Saturday, July 26, 2014

Experimental Error


Anyone take Gen Chem?  No doubt you'll agree the best thing about Chemistry 101 is "experimental error."  It's in the top 5 of all-time greatest "outs."  Completely botch an experiment?  No problem!  Compile your worthless data, explain your bonehead moves in a neatly organized scientific report, and you will not be punished.  At least not until organic chemistry when, suddenly, the product matters.

Well this is not O Chem!  And I have some explaining to do on my latest round.  But first, the results are in from my previous studies.  (Unfortunately, I had already completed my next ones…)



Results

The highlight of this round of critique, "You're clearly able to understand what I have to say, and already know what I'm going to say."  Heck yes, Terry is happy!  Luckily he thought of just a few more things to add:

Juliana:  We agree she was the warm up.  Again my darks are too dark and too cool.  "Remember, black is not something you read automatically when you need a dark.  Black is something you reach when you need a muted blue."  Also, I need to render the eye as a ball with a value change on either side of the iris and with the turning of the eyelids as well.  This next comment hits deep, because it was a fail on my most recent study below too!  When lids are lit in an otherwise dark eye socket, they must be "darker than the surrounding lit areas to compensate for the optical value-shifts due to the dark surrounding the island of light."  Like 'tree holes' for you plein air painters.  

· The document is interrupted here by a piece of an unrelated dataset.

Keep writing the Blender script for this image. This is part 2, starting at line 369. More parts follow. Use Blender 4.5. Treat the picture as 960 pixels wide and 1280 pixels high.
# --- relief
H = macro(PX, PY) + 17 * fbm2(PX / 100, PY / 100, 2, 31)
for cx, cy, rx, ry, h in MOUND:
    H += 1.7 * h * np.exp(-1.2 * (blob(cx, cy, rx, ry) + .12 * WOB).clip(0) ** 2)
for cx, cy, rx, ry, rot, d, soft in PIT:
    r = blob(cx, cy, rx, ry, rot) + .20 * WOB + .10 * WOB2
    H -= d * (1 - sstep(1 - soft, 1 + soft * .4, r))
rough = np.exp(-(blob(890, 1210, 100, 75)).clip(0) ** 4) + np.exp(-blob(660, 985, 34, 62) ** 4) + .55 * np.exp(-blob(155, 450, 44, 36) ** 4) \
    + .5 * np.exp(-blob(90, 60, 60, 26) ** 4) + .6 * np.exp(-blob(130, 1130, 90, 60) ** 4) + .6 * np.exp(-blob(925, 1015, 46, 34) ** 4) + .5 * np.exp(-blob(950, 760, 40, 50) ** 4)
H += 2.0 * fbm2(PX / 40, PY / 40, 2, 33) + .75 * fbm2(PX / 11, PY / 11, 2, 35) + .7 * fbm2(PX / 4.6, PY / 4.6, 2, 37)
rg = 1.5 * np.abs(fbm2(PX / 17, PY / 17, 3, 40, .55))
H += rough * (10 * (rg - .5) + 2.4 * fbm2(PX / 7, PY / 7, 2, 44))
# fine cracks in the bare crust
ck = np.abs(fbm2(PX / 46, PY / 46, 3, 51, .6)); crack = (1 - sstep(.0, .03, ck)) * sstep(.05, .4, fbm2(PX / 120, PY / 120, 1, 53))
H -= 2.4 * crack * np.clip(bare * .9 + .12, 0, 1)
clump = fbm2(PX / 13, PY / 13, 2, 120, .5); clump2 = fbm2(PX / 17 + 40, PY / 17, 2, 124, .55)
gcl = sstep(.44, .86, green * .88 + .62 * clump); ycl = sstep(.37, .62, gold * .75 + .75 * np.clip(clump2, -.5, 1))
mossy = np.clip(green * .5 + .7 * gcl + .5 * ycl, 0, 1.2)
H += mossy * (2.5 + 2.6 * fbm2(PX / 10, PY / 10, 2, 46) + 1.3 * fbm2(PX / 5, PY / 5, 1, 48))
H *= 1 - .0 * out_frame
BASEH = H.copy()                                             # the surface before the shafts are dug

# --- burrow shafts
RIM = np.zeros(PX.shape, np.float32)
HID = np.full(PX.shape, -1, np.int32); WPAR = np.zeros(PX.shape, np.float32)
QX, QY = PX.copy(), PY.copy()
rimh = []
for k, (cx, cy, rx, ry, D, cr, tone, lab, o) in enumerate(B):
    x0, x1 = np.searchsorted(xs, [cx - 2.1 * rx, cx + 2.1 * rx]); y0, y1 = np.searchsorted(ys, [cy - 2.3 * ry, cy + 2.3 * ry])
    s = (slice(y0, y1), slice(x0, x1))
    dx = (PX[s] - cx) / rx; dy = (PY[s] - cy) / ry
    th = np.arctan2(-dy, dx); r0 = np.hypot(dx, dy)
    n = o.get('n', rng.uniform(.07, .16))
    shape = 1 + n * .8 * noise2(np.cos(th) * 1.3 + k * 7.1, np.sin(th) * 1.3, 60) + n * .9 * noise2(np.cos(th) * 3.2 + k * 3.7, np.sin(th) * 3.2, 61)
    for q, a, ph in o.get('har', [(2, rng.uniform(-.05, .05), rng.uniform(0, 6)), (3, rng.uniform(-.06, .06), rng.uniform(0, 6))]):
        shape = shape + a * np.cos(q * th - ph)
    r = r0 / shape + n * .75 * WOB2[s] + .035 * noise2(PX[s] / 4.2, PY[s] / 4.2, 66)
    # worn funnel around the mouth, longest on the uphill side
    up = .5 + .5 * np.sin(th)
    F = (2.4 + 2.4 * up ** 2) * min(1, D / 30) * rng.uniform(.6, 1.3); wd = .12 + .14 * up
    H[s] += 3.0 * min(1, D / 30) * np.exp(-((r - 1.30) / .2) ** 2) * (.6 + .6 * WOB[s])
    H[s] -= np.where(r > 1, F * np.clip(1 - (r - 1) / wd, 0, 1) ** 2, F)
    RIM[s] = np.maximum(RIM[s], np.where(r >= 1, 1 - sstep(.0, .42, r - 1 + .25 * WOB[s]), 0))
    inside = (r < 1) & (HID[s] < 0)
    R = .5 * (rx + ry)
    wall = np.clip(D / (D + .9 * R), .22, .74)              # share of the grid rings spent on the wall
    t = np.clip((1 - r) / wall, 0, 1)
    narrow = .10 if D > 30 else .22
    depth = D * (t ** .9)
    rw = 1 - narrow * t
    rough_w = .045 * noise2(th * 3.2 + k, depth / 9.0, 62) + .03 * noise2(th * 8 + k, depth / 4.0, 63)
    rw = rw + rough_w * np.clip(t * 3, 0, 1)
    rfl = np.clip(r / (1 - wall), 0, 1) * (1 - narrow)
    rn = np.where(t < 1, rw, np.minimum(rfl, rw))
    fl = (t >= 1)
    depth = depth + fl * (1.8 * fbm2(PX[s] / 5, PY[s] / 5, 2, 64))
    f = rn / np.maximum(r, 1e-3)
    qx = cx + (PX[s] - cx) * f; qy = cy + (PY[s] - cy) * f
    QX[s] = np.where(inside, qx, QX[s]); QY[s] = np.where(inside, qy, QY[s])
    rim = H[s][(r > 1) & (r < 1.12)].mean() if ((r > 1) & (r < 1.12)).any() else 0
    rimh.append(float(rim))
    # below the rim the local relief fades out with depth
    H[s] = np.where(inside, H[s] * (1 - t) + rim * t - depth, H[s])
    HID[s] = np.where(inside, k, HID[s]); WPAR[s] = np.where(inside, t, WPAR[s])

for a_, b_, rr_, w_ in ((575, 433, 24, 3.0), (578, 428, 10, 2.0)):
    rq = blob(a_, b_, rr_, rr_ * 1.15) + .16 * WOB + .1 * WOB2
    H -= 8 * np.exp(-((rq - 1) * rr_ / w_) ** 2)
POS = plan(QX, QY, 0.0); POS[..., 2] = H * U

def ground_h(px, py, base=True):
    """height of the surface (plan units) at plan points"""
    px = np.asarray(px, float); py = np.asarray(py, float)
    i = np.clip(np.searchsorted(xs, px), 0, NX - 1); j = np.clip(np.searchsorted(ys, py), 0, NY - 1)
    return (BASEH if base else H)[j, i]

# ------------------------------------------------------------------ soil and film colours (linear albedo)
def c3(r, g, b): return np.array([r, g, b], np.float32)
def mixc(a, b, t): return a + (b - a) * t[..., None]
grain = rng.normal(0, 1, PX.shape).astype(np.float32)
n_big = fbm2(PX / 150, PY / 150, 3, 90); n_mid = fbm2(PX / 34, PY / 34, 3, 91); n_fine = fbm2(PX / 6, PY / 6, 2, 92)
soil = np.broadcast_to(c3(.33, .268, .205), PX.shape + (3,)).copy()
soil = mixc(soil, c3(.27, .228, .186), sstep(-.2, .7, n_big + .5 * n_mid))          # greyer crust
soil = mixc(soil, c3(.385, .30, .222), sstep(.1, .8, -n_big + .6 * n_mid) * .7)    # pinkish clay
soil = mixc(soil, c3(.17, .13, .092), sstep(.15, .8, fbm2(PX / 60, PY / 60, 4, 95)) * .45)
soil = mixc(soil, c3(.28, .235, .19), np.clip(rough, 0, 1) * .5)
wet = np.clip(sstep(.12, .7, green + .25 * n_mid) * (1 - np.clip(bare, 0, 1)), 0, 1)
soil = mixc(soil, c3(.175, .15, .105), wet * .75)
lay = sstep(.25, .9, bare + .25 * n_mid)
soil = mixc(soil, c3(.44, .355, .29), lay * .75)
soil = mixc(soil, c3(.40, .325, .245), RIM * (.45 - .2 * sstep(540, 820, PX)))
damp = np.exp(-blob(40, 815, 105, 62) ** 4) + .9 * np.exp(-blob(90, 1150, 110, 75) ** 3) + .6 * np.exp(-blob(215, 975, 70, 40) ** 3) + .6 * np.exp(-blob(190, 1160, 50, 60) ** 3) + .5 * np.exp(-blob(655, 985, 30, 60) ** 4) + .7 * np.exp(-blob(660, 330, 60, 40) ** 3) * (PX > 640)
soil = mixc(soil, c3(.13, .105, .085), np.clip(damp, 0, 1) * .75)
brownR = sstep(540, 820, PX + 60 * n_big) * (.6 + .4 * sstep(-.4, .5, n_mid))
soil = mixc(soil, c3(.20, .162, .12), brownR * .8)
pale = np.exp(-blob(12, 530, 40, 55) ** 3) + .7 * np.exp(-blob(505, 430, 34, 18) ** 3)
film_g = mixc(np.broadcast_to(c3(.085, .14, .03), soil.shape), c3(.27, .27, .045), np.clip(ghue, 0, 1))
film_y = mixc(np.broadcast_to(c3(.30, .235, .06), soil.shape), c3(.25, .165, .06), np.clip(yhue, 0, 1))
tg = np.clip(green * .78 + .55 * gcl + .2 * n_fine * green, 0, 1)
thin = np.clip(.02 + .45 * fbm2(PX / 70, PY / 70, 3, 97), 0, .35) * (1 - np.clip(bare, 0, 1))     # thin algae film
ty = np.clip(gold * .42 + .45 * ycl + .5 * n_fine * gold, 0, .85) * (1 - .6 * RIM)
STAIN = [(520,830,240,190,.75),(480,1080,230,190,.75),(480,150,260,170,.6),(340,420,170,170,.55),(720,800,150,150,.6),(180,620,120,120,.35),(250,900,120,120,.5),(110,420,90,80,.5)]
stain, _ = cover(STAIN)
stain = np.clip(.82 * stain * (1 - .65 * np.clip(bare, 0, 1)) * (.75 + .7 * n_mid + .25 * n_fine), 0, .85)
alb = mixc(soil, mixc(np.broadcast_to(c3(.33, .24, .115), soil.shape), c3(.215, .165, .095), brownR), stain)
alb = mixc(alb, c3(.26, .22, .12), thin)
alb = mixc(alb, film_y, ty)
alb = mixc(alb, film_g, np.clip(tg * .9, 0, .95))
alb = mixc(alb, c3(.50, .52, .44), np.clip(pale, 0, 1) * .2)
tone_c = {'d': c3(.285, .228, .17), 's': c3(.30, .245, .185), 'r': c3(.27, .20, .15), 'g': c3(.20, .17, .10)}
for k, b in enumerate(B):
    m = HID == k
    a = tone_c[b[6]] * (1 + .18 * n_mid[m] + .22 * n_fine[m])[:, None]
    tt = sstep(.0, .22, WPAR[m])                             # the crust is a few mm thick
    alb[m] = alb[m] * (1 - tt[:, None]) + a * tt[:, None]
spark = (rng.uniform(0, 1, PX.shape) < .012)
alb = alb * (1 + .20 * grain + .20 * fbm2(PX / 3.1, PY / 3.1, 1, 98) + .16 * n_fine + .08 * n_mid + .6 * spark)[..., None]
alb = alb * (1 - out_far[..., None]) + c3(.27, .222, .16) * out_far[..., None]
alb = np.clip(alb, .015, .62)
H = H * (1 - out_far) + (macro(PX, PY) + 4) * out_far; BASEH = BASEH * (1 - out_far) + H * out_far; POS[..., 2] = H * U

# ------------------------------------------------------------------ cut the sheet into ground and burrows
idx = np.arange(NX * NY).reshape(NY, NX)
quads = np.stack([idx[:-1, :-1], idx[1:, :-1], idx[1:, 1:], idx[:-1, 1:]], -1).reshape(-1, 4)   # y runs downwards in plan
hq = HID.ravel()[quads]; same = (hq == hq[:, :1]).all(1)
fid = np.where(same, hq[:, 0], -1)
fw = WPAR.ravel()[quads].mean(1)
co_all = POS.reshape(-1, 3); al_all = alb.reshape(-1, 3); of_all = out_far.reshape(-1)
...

Sorolla's Selfie:  Solid big sculpt!  And nice value and saturation control on the greenish tint of his near cheek!  I ought to slow down and vary the pressure of the brush.  Additionally, the strokes that end in white canvas need to get some love even when they seem unimportant.  

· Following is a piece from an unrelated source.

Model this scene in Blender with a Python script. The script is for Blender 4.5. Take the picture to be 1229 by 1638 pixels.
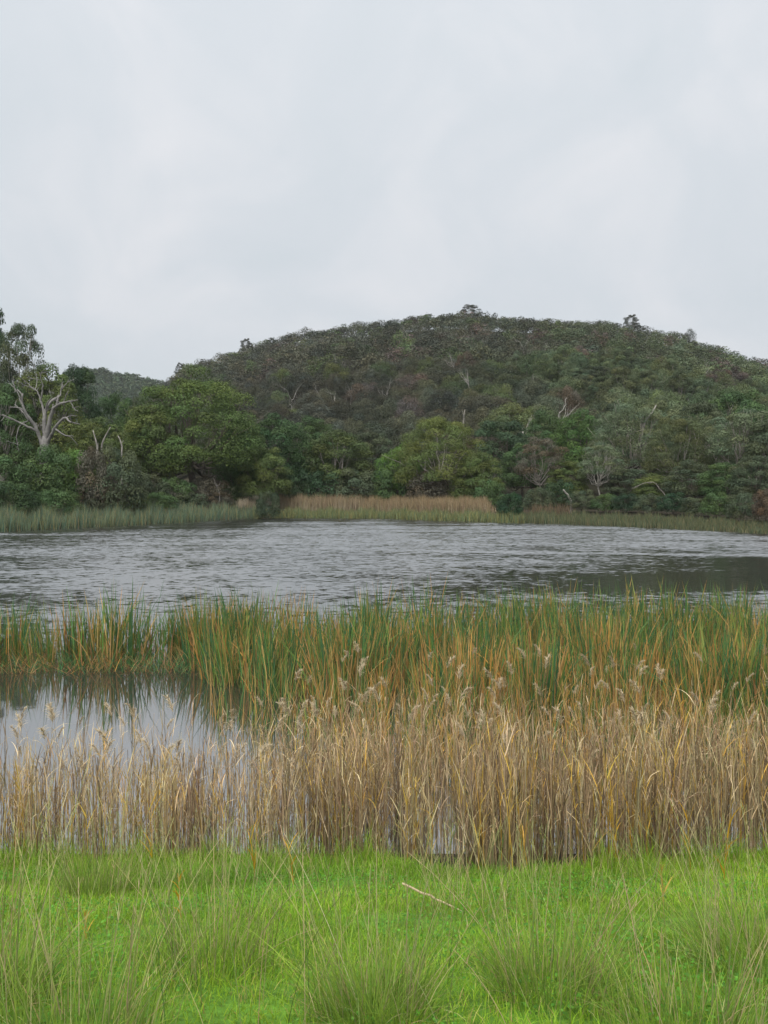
import bpy, math, random
import numpy as np
from mathutils import noise as mnoise, Vector

for o in list(bpy.data.objects):
    bpy.data.objects.remove(o)
SC = bpy.context.scene
COL = SC.collection
rng = np.random.default_rng(7)
random.seed(7)

# ------------------------------------------------------------------ camera
F = 1230.0          # focal length of the photograph in its own pixels
HZ = 785.0          # row of the horizon
EYE = 3.6           # eye height above the water
cam = bpy.data.cameras.new('camera')
cam.sensor_fit = 'VERTICAL'
cam.sensor_height = 36.0
cam.sensor_width = 27.0
cam.lens = 36.0 * F / 1638.0
cam.shift_y = -(819 - HZ) / 1638.0
cam.clip_start = 0.05
cam.clip_end = 12000
camo = bpy.data.objects.new('camera', cam)
camo.location = (0, 0, EYE)
camo.rotation_euler = (math.radians(90), 0, 0)
COL.objects.link(camo)
SC.camera = camo

# ------------------------------------------------------------------ sky, sun, exposure
SUN_EL, SUN_AZ = math.radians(58), math.radians(200)
w = bpy.data.worlds.new('World'); SC.world = w; w.use_nodes = True
nt = w.node_tree; N = nt.nodes; L = nt.links
bg = N['Background']; bg.inputs['Strength'].default_value = 0.05
sky = N.new('ShaderNodeTexSky'); sky.sky_type = 'NISHITA'; sky.sun_disc = False
sky.sun_elevation = SUN_EL; sky.sun_rotation = SUN_AZ
tc = N.new('ShaderNodeTexCoord')
mp = N.new('ShaderNodeMapping'); mp.inputs['Scale'].default_value = (1.6, 1.2, 1.7)
mp.inputs['Rotation'].default_value = (0, math.radians(28), math.radians(10))
L.new(tc.outputs['Generated'], mp.inputs['Vector'])
n1 = N.new('ShaderNodeTexNoise'); n1.inputs['Scale'].default_value = 3.3
n1.inputs['Detail'].default_value = 6; n1.inputs['Roughness'].default_value = 0.52
n1.inputs['Distortion'].default_value = 0.6
L.new(mp.outputs[0], n1.inputs['Vector'])
cr = N.new('ShaderNodeValToRGB')
cr.color_ramp.elements[0].position = 0.30; cr.color_ramp.elements[0].color = (0.65, 0.70, 0.74, 1)
cr.color_ramp.elements[1].position = 0.72; cr.color_ramp.elements[1].color = (0.77, 0.785, 0.815, 1)
e = cr.color_ramp.elements.new(0.5); e.color = (0.69, 0.728, 0.768, 1)
L.new(n1.outputs['Fac'], cr.inputs[0])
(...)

Elena:  The sharp edges of her hair do "give it that old spanish painting look.  It might have worked better had you established more of a hard-edged context.  But I have to say, it does look intentional rather than negligent, so that's good."  I'll take it!  "Decisive and not-timid doesn't mean fast or necessarily thick, though.  It's all in the intention behind each stroked and whether you were able to communicate those intentions."  Which brings us back to the need to vary the strokes.  


Latest

Last Saturday I went in cold to a 4-hour open studio session.  I think I have been spoiled by my silent references in my quiet home.   I quite forgot what could come up with a living model.  Failing to bring my headphones cost me on this one.  I lost patience before hour 3 and rushed to cover the canvas and beat it out of there.  Not a great move, and not one I can properly blame the model for either.
  
in progress...



11x14" sketch from life


Well it had potential, but the thoughtless strokes are so hard to ignore.  Speaking of eyes, her right one has some rounds to it, but her left is flat.  The light catching her left lid does not account for the surrounding darkness and is too light.  I remember trying to keep the background more translucent, but I wonder how it would look if I had ignored what was actually up there and went high key.  As it is, the turp dripping down her right side is not effective; I should have gone back into that and given it some translucent love.  I have a few "candidates" for inappropriately dark stroke awards: the outline of her wrap defending bellow her right ear, the dark at the end of the shadow cast by her neck, the corners of her mouth, the shadow cast from the wrap along the left side of her head, the one bellow her lip defining the top of her 'pout pouch' and the one under her chin.

The strokes making up her shoulder were desperate and thoughtless.  The edge of her right cheek is too hard.  Though the right side of her forehead turns a bit, the left side is a fail.  The corner between the highlight and the darker temporal plane is missing along with any transition.  Variance in brush stroke pressure is not great either.



I had to try and redeem myself the next day, so in the quiet comfort of my 'studio' I did one more. 



Study of Sorolla's Clotilde con traje de noche

The timer was set for this.  I gave myself an hour.  Then in the spirit of this year's World Cup, I added an additional 20 minute overtime period.


I like this one much better.
I had a really difficult time with the right brow ridge catching last light as it turns to the dark side.  I repainted it six or seven times and I'm still not thrilled.  Perhaps it's that the eyebrow finishes too high off to her right, and that I was missing an intentional looking half tone to soften that edge.  The part that bugs me the most is the light stretch of her jaw line against the dark of her left cheek.  This passage is too dark above, too light below, and too cool as well.  That area would have looked much better and subordinate with softer edges and proper value.  A missed opportunity!
Her upper lip looks too big, or too low.  Her eye needs to be more spherical too.  Hmm no maybe that bugs me more.  I wonder if eyeball practice is coming next?